Local dog park to receive $1 million renovations in 2022

Media Credit: Olivia Anderson | Photo Editor Chinatown

A dog and children’s park on 26th Street, located in between I and K streets, is slated for $1 million in repairs from D.C. government after neighbors said it had fallen into a state of disrepair.

A dog and children’s park on 26th Street is slated for $1 million in repairs from D.C. government – but the money won’t arrive until 2022.

The D.C. Council Committee on Transportation and the Environment funded renovations to improve the park, located between I and K streets, in the fiscal year 2018 budget. The Department of General Services renovated the park last fall after neighbors said it had fallen into a state of disrepair with dilapidated playground equipment, collapsed fences and contaminated soil, but neighbors said the renovations did not fix all of the park’s issues.

During the renovations, the general services department created a work and budget estimate for more permanent renovations, according to the recent budget report from the committee.

The next updates to the park will include adding a retaining wall and drainage system, replacing soil, adding water dispensers, a waste station and trash compactor and removing sidewalk obstructions on the west side of 26th Street, according to the report.

The transportation committee recommended $1 million in allocations to the Department of Parks and Recreation, which originally constructed the park. The committee also recommended the parks department work with the Foggy Bottom Association to ensure the area is properly maintained.

The office of Ward 2 Council member Jack Evans did not return requests to comment about why the budget doesn’t fund the project until 2022.

The D.C. Council will vote on the fiscal year 2018 budget, including the park renovations, Tuesday.

Community leaders said the park gives children and dogs a space to play in an urban neighborhood with few other options.

William Kennedy Smith, a Foggy Bottom and West End Advisory Neighborhood commissioner – the community organization that oversees the area including the park – said he hopes the slated repairs come sooner than 2022.

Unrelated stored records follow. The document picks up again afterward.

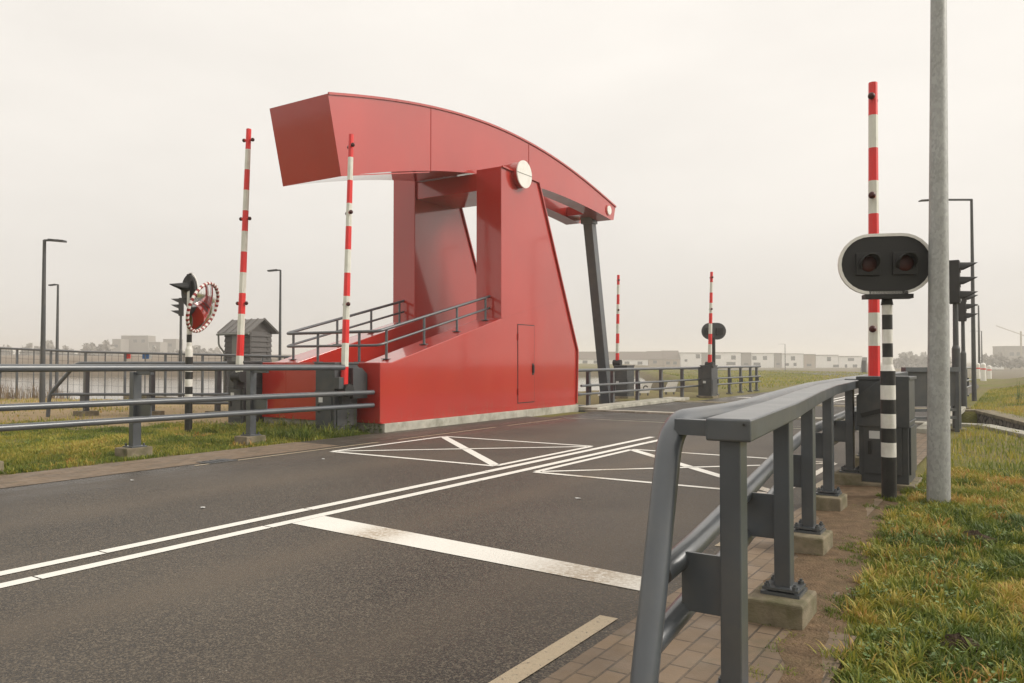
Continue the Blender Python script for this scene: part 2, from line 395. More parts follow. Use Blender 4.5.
def np_mesh(name, verts, faces, m, smooth=True):
    me = bpy.data.meshes.new(name); k = faces.shape[1]
    me.vertices.add(len(verts)); me.vertices.foreach_set('co', verts.astype(np.float32).ravel())
    me.loops.add(faces.size); me.loops.foreach_set('vertex_index', faces.astype(np.int32).ravel())
    me.polygons.add(len(faces)); me.polygons.foreach_set('loop_start', (np.arange(len(faces))*k).astype(np.int32))
    me.polygons.foreach_set('loop_total', np.full(len(faces), k, np.int32))
    me.polygons.foreach_set('use_smooth', np.full(len(faces), smooth))
    me.materials.append(M[m] if isinstance(m, str) else m); me.update(calc_edges=True); me.validate()
    o = bpy.data.objects.new(name, me); COL.objects.link(o); return o
struct(np_mesh('ground', verts, faces, 'ground'))
sheet('water', [(-30, 16.5), (-.6, 16.5), (6.5, .5), (14, -30), (24, -30), (12, 24), (-10, 24.2), (-51.6, 121.5), (-406, -108), (-325, -190)], -1.0, 'water')
# ------------------------------------------------------------------ road, deck, markings
RL, RR_ = -8.66, -1.64
def strip_grid(name, x0, x1, y0, y1, z, m, zf=None):
    ys_ = list(np.arange(y0, y1, 4.0))+[y1]
    mb = MB(); v = []
    for y in ys_:
        zz = z-.35*float(ss(40, 200, np.array(float(y))))
        c_ = float(bend(y)); v += [(x0-c_, y, zz), (x1-c_, y, zz)]
    mb.add(v, [(2*i, 2*i+1, 2*i+3, 2*i+2) for i in range(len(ys_)-1)])
    return struct(build(name, mb, m))
strip_grid('road', RL, RR_, -30, 15.42, 0, 'asphalt')
strip_grid('road', RL, RR_, 23.35, 130, 0, 'asphalt')
strip_grid('brick_pavement', RR_, -.86, -30, 4.7, .004, 'brick')
strip_grid('brick_pavement', RR_, -1.08, 4.7, 15.6, .004, 'brick')
strip_grid('brick_pavement', -.86, -.66, -30, 4.0, .004, 'brick')
strip_grid('brick_pavement', -9.62, RL, -30, 8.6, .004, 'brick')
strip_grid('pavement', -9.6, RL, 8.6, 15.4, .002, 'asphalt')
# asphalt lip running along the left of the carriageway towards the tower
def mark(poly, m='paint', z=.004, name='road_marking'):
    return sheet(name, poly, z, m)
def mline(p, q, w, m='paint', z=.004):
    p, q = Vector((p[0], p[1])), Vector((q[0], q[1])); d = (q-p).normalized(); n = Vector((-d.y, d.x))*w/2
    return mark([tuple(p-n), tuple(q-n), tuple(q+n), tuple(p+n)], m, z)
def jitter_line(x, y0, y1, w, m='paint', z=.004):
    """long line laid down in runs, with small steps where the runs meet"""
    y = y0
    while y < y1-.01:
        e = min(y+random.uniform(1.6, 3.4), y1); o = random.uniform(-.006, .006)
        mark([(x+o-w/2, y), (x+o+w/2, y), (x+o+w/2, e-.012), (x+o-w/2, e-.012)], m, z); y = e
jitter_line(-5.22, -12, 12.45, .105); jitter_line(-4.93, -12, 12.7, .105)
mark([(-4.873, 4.31), (-2.7, 4.175), (-1.78, 4.12), (-1.78, 4.38), (-2.9, 4.49), (-4.873, 4.66)])
def crossbox(x0, x1, y0, y1, w=.085):
    mline((x0, y0), (x1, y0), w); mline((x0, y1), (x1, y1), w)
    mline((x0, y0+w/2), (x0, y1-w/2), w); mline((x1, y0+w/2), (x1, y1-w/2), w)
    a, b = (x0+w*.6, y0+w), (x1-w*.6, y1-w); c, d = (x0+w*.6, y1-w), (x1-w*.6, y0+w)
    mline(a, b, w*.95)
    mid = Vector(((c[0]+d[0])/2, (c[1]+d[1])/2)); dv = (Vector(d)-Vector(c)).normalized()*(w*.72)
    mline(c, tuple(mid-dv), w*1.5); mline(tuple(mid+dv), d, w*1.5)
crossbox(-8.22, -5.42, 7.98, 10.6); crossbox(-4.74, -1.98, 7.8, 10.55)
for a, b in ((6.0, 9.3), (9.75, 12.6), (13.0, 15.2)): mline((-8.52, a), (-8.52, b), .05, 'paint_old')
for y in (-8.6, -5.6, -2.4, -.4, 2.27, 5.4, 8.4, 11.4): mline((-1.76, y), (-1.76, y+1.35), .1, 'paint_old')
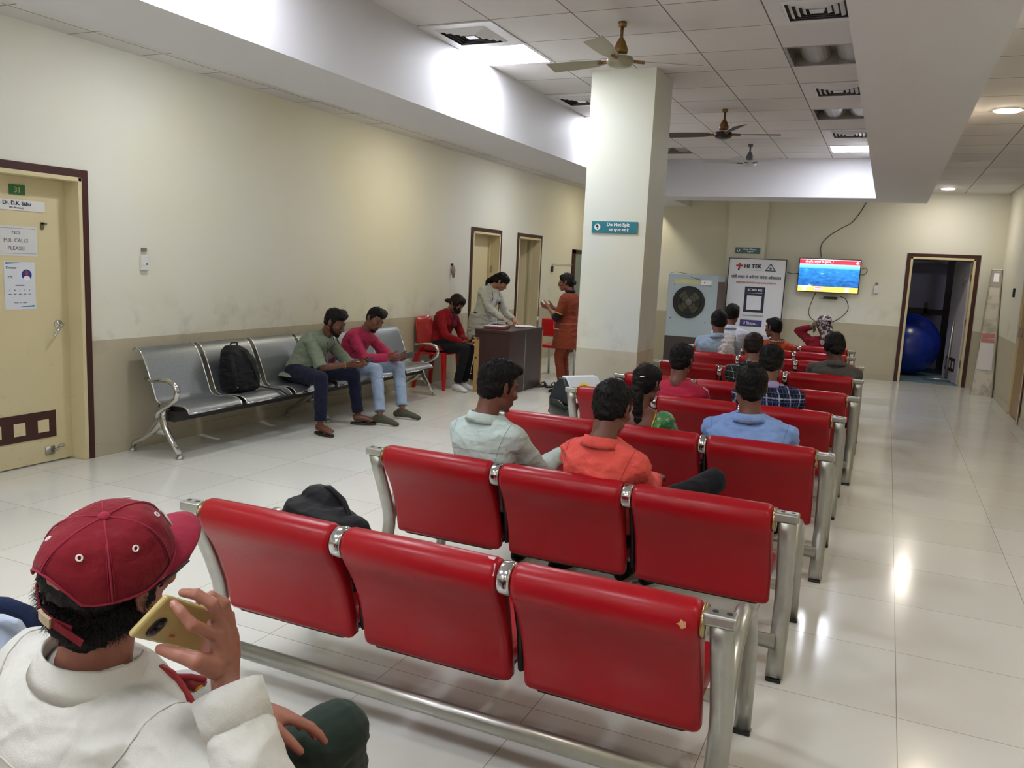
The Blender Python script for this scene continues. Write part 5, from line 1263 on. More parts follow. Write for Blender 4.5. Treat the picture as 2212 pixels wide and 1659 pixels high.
ORA = fabric('orange_cotton', 'a8401c', .35, 14)
j = sitter('person in an orange top with a dark beaded necklace, head turned left', -1.20, 10.56, (-1.225, 10.47, .965), (-.85, .5, -.1), 1.0, hands=lap(-1.2, 10.56), skinm=SKM, shirt=ORA, pants=DKP, hair='short', hair_n=200,
           vox=.009, wr=0.0043, seed=111, shoes='s', shoem=DKP)
m = MB(); c_ = j['neck']; n = 22
m.tube([c_+V((.085*math.cos(2*math.pi*k/n), .08*math.sin(2*math.pi*k/n), .008+.012*math.sin(2*math.pi*k/n)+.006*(-1)**k)) for k in range(n)], .010, 6, closed=True)
m.build('necklace', plaid('bead_pattern', '15110f', .03, .03, [(.0, .3, .9, 'b0a88c')]), j['o'], smooth=True, shift=j['o'].location)
MAR = fabric('maroon_cotton', '7a1526', .35, 14)
SCF = NT('patterned_scarf'); p = SCF.pos(True); n = SCF.noise(p, 26, 5, .6); SCF.col(SCF.mix(SCF.ramp(n, .47, .53), lin('2e2428'), lin('b5a8a8'))); SCF.set(Roughness=.8); SCF.bump(SCF.noise(p, 14, 3), .5, .02); SCF = SCF.m
j = sitter('person in a maroon shirt and black and white headscarf, phone at the ear', -.72, 11.5, (-.712, 11.42, .985), (-.5, .85, -.1), 1.0, hands=((-.6, 11.8, .6), (-.86, 11.40, .955)), skinm=SKM, shirt=MAR, pants=DKP, hair=None,
           vox=.009, wr=0.0043, seed=121, shoes='s', shoem=DKP, poles=(V((.5, 0, -.8)), V((-.7, .7, -.8))), handpose=dict(dL=(.35, .2, .5), pL=(.7, .3, .0), cL=(.6, .7, .7, .7)), wide=1.0)
m = MB(); H, c_ = j['H'], j['headc']
def P_(x, y, z): return c_+H @ V((x, y, z))
m.ell(P_(0, -.02, .045), (.092, .106, .096), H, n=20, m=14); m.ell(P_(0, -.05, -.02), (.088, .085, .09), H); m.ell(P_(.02, -.085, -.06), (.07, .05, .06), H)
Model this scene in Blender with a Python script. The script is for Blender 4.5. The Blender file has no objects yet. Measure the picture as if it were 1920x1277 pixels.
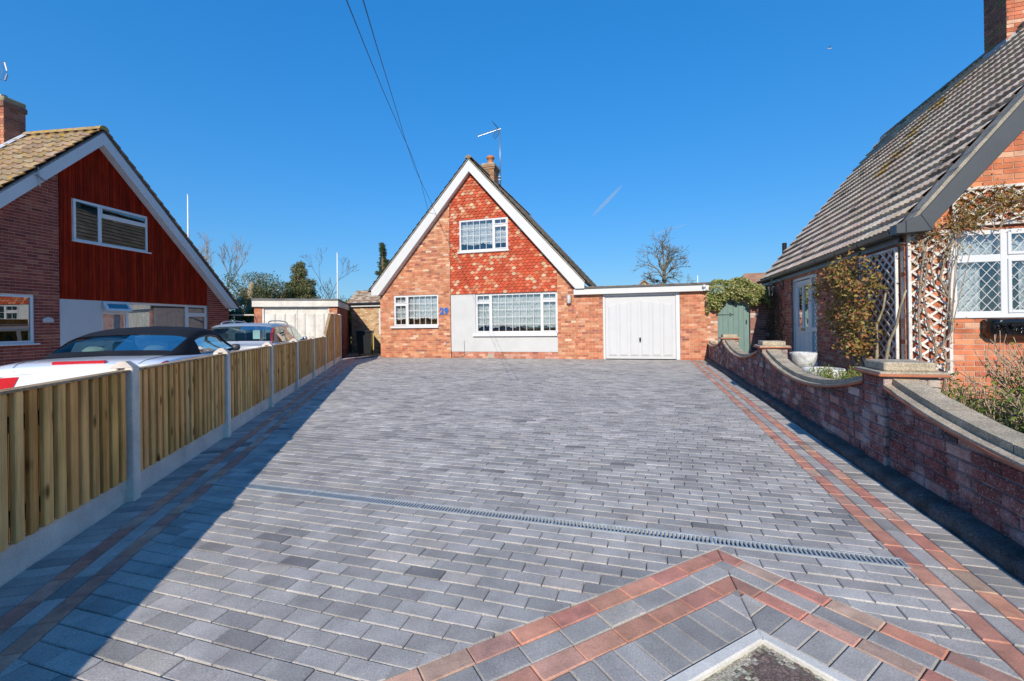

“The fact that it is now codified in the city’s budget that’s been signed by the mayor makes me feel like there is a real incentive for the city to take ownership of this,” he said. “I wouldn’t be surprised if things moved more rapidly than that.”

Smith, who has lived in the neighborhood for 13 years, said his three children use the park every day and that he sought to improve the park even before joining the ANC.

The general services department found “egregious” conditions at the park, like contaminated soil, dirty and dilapidated playground equipment, collapsed fencing and land erosion before last fall’s renovations, according to the committee’s budget. The park also had a rusted junction box with exposed high voltage equipment moved – which the electric company Pepco and D.C. Water later moved – and fencing that was falling down, Smith said.

“It looked terrible, and something like that which is an eyesore and is in such a state of disrepair has an impact on the feeling of the neighbors as they try to enjoy their neighborhood,” Smith said about the park before its fall renovations.

Smith said that although the fall renovations helped, the park is still in a state of disrepair and that the parks department may discover potential coding violations that need to be addressed.

Real estate developer Boston Properties is also considering funding park improvements as part of its 2100 Pennsylvania Ave. development project, creating a retail and business center out of two GW-owned buildings, Jake Stroman, an assistant project manager at Boston Properties, said.

When the company has a major project in a neighborhood, it funds community-requested projects in an amenities package expected to be released in the next few months, he said. Boston Properties has added the park to the list of community-recommended amenities.

“We’re going to look at all the requests we received holistically and come up with a comprehensive amenities package,” Stroman said.

Unsure of who owns the property, Foggy Bottom Association President Marina Streznewski said the FBA gradually took over maintenance of the park. Streznewski said the park’s murky ownership was one of the reasons that the fall repairs did not include the future improvements slated for 2022.

“I think it will make it a more pleasant experience for everyone,” she said. “People have said it is nicer to bring kids.”

Craig Hanna, a neighborhood resident for the last few months, said he comes to the dog park almost every day with his two shetland sheepdogs. Hanna said he noticed the park was run-down before its repairs last fall and since then, volunteers have maintained the park.

“If you look at the other dog parks in the area, some of them aren’t attended to at all.” he said. “You feel good about bringing your four-legged friends here and letting them loose.”

Justine Coleman contributed reporting.